Fire the worst. First, there is the strategy offered by Eric Hanushek. In a 2009 essay, "Teacher Deselection," Hanushek presents what might almost be described as a surgical strike on the problem. Identify and then fire the worst five percent of our teachers. Do it often enough, he says, and those who remain will enable our students to perform at world-class levels.
Radically improve the quality of new teachers. Second, there is the strategy offered by my own organization, Vivien Stewart of the Asia Society and others. Observe the strategies already employed by the countries whose students are among the world's top performers and adapt them for use in the United States, the strategies they point to in accounting for their own success. These strategies concentrate on changing the pool from which we select our teachers, setting much higher standards for their initial education, training, induction and licensure and compensating them at levels comparable to the compensation offered to high status professionals.
Invest in those you already have. Third, there is the strategy suggested by Dylan Wiliam, which is focusing, not on new teachers entering the teaching force, but on those already in it.

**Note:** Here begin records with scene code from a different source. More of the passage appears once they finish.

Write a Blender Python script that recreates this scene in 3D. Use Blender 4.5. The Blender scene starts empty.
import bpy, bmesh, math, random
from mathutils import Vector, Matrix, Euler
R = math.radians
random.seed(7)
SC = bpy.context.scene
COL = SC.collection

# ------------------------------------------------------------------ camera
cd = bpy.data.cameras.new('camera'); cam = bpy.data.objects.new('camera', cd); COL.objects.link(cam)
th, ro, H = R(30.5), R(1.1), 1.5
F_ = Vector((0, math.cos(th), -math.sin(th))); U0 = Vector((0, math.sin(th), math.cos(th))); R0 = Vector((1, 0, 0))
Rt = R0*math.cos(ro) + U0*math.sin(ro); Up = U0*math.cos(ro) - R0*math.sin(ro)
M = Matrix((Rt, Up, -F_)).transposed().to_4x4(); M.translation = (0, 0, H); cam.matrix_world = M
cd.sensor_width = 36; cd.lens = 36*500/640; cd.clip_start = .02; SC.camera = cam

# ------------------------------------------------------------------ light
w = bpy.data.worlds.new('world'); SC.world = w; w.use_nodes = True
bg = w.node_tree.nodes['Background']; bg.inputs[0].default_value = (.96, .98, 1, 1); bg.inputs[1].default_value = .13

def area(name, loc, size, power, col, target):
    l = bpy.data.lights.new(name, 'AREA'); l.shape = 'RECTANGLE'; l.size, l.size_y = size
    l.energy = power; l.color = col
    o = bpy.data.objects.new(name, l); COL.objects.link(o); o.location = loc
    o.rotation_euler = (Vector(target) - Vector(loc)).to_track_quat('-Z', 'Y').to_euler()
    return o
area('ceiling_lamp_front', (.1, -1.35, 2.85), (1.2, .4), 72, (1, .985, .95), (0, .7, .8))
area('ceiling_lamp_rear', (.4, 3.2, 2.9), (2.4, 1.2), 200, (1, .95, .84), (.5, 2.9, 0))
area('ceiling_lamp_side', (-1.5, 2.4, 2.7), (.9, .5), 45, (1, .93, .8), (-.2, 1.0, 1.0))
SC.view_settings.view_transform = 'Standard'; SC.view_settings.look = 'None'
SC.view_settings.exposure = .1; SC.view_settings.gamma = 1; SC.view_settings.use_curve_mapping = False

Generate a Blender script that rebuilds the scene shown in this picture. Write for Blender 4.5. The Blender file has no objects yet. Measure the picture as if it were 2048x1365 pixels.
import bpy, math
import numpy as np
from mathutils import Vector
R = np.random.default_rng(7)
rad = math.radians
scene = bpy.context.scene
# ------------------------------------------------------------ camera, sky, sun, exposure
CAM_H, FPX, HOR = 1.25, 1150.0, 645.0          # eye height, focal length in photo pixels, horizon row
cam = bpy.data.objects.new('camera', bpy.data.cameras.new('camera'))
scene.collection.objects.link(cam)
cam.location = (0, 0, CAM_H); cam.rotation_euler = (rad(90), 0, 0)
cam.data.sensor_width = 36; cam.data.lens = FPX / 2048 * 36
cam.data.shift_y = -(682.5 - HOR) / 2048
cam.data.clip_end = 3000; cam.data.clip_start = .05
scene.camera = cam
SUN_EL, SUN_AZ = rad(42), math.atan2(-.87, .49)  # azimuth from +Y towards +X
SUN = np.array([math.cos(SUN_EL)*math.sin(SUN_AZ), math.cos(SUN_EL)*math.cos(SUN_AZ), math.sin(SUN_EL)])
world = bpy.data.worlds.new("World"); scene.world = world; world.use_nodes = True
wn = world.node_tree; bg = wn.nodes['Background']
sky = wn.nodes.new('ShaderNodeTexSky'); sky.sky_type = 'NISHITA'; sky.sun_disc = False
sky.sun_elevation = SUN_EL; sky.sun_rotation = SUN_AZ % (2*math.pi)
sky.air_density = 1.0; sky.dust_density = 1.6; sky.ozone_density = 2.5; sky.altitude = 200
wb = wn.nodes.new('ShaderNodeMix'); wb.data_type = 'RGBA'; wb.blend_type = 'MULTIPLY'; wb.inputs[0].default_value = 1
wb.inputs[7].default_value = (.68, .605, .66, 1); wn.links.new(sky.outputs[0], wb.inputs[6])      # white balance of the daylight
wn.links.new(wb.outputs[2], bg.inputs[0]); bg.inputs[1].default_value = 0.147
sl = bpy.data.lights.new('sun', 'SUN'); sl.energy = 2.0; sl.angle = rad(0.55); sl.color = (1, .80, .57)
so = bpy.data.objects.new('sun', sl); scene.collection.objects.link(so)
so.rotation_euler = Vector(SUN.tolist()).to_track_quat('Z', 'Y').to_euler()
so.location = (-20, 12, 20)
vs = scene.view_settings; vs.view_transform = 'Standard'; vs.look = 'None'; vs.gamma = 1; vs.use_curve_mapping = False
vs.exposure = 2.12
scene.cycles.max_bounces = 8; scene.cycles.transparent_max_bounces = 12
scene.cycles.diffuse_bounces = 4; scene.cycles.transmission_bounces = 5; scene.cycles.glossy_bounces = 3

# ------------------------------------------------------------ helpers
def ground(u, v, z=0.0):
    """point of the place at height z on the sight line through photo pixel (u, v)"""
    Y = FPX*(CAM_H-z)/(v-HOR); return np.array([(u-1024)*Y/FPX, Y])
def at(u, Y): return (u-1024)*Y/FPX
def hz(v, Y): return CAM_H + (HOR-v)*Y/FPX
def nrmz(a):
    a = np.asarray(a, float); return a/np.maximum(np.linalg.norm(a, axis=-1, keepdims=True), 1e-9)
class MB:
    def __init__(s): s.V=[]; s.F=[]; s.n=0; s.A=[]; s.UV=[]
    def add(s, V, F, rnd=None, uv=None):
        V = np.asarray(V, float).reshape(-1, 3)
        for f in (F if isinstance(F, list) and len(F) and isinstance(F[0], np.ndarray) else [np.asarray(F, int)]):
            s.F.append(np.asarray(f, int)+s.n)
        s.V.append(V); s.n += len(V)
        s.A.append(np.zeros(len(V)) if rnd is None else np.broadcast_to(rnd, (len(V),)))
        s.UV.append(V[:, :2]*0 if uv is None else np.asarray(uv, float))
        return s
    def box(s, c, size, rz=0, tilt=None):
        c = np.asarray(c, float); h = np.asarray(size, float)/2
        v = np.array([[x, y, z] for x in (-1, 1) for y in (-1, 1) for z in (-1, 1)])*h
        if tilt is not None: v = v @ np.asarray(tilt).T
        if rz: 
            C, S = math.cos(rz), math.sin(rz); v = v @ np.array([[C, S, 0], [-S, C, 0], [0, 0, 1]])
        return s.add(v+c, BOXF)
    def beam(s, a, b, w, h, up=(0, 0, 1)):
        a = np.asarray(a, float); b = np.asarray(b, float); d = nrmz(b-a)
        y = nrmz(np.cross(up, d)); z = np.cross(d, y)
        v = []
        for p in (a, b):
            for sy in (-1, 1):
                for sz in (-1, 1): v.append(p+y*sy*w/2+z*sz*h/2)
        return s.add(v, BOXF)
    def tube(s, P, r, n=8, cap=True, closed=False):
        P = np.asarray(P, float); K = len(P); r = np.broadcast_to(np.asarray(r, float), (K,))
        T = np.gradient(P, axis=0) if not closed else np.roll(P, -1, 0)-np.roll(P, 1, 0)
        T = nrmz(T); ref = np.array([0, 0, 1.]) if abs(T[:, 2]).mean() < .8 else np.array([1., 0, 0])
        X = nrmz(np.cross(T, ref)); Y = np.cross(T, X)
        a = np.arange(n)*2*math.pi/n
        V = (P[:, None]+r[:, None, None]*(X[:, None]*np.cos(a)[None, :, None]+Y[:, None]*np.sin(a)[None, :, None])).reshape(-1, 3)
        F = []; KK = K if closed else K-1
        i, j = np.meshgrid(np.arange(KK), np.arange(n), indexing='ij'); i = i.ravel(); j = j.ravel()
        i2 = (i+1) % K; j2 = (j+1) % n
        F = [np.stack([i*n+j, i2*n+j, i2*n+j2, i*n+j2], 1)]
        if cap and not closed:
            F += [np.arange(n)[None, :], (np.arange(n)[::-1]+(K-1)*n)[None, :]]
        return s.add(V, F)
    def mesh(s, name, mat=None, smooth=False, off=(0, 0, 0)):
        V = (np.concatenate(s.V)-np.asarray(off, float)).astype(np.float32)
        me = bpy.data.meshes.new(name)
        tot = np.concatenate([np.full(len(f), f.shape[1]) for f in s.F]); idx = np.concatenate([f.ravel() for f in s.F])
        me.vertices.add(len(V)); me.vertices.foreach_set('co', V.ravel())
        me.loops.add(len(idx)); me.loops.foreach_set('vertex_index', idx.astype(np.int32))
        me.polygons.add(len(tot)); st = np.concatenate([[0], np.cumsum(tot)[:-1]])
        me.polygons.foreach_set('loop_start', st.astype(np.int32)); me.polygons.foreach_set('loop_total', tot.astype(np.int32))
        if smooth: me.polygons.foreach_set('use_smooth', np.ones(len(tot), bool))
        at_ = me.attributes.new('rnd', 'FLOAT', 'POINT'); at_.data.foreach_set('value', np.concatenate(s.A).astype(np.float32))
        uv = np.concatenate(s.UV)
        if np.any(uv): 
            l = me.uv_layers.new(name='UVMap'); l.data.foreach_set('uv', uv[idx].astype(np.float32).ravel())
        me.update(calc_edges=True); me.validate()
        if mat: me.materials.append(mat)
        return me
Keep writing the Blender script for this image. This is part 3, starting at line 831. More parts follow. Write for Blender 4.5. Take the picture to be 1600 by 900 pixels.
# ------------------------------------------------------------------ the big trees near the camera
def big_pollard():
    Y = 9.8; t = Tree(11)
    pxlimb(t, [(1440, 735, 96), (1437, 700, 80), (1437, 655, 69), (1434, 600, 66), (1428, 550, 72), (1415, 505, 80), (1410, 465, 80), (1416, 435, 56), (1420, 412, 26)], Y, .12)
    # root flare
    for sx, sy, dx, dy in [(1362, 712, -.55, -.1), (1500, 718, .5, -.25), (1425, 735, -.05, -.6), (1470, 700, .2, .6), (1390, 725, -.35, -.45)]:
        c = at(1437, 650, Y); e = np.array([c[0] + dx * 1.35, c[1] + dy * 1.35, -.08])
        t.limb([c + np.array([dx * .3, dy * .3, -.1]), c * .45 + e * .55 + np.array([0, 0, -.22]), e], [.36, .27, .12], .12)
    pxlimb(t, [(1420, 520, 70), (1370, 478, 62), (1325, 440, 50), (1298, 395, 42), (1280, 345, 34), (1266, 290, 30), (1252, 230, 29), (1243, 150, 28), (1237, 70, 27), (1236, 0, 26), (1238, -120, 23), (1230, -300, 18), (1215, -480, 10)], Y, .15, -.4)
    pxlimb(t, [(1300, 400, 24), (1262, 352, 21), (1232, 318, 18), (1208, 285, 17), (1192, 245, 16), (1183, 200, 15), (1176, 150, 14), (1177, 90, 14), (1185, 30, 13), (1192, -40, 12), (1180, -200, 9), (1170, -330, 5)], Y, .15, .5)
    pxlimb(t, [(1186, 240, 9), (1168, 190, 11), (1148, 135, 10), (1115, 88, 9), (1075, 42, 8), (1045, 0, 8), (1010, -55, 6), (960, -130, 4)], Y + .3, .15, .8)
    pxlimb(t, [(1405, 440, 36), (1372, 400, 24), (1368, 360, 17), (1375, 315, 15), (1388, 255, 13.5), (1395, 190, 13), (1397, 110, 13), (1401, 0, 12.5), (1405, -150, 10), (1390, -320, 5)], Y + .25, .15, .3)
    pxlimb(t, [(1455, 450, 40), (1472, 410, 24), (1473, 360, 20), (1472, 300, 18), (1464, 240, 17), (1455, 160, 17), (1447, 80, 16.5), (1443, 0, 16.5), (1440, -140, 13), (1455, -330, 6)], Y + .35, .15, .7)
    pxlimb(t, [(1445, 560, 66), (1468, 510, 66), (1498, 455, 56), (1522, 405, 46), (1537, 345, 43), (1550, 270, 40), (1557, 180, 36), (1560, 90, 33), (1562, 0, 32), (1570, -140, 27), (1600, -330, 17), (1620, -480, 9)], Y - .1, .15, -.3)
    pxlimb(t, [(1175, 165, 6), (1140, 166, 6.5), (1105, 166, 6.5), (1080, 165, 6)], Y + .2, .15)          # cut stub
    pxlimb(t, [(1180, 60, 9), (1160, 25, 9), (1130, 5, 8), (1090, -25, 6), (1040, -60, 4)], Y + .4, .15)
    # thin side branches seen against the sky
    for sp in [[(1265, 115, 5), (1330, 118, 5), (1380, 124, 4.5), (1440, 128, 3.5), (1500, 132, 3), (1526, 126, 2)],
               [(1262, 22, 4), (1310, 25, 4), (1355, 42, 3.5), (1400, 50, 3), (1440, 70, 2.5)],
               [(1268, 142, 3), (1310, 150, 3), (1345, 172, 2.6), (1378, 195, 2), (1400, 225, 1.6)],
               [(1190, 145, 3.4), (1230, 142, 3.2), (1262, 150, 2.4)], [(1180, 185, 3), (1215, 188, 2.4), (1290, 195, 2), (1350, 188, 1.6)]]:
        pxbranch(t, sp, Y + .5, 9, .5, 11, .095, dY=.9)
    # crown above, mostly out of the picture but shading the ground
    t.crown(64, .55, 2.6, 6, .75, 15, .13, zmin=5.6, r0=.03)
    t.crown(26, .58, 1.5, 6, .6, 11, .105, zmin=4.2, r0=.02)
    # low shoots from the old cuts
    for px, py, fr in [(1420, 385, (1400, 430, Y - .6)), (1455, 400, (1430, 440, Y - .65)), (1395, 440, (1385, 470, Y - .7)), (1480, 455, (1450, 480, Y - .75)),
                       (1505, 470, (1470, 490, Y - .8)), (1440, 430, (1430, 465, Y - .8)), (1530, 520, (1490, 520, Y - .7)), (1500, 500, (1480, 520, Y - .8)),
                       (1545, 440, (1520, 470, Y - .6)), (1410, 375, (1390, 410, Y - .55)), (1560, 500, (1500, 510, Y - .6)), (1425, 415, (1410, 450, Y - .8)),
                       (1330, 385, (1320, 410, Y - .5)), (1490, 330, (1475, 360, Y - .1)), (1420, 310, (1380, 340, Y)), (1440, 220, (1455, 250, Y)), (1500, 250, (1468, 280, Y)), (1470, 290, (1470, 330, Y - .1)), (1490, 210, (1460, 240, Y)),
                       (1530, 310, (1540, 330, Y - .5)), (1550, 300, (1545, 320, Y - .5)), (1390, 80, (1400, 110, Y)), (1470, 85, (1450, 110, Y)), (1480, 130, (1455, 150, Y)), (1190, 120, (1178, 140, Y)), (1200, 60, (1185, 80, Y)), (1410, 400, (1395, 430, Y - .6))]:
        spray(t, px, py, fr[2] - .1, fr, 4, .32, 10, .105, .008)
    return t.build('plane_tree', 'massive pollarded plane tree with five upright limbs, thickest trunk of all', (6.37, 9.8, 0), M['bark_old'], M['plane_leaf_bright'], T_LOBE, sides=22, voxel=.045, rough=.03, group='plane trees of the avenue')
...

At the heart of this strategy is the finding of psychologists who study professional competence and expertise that the effect of selection strategies based, in effect, on IQ (see the second strategy above) washes out after a few years and that what really matters is the steady, disciplined improvement of professional skill. This finding, Wiliam says, points to a major effort to support the disciplined development of employed teachers' expertise as the core strategy for improving the quality of the teaching force.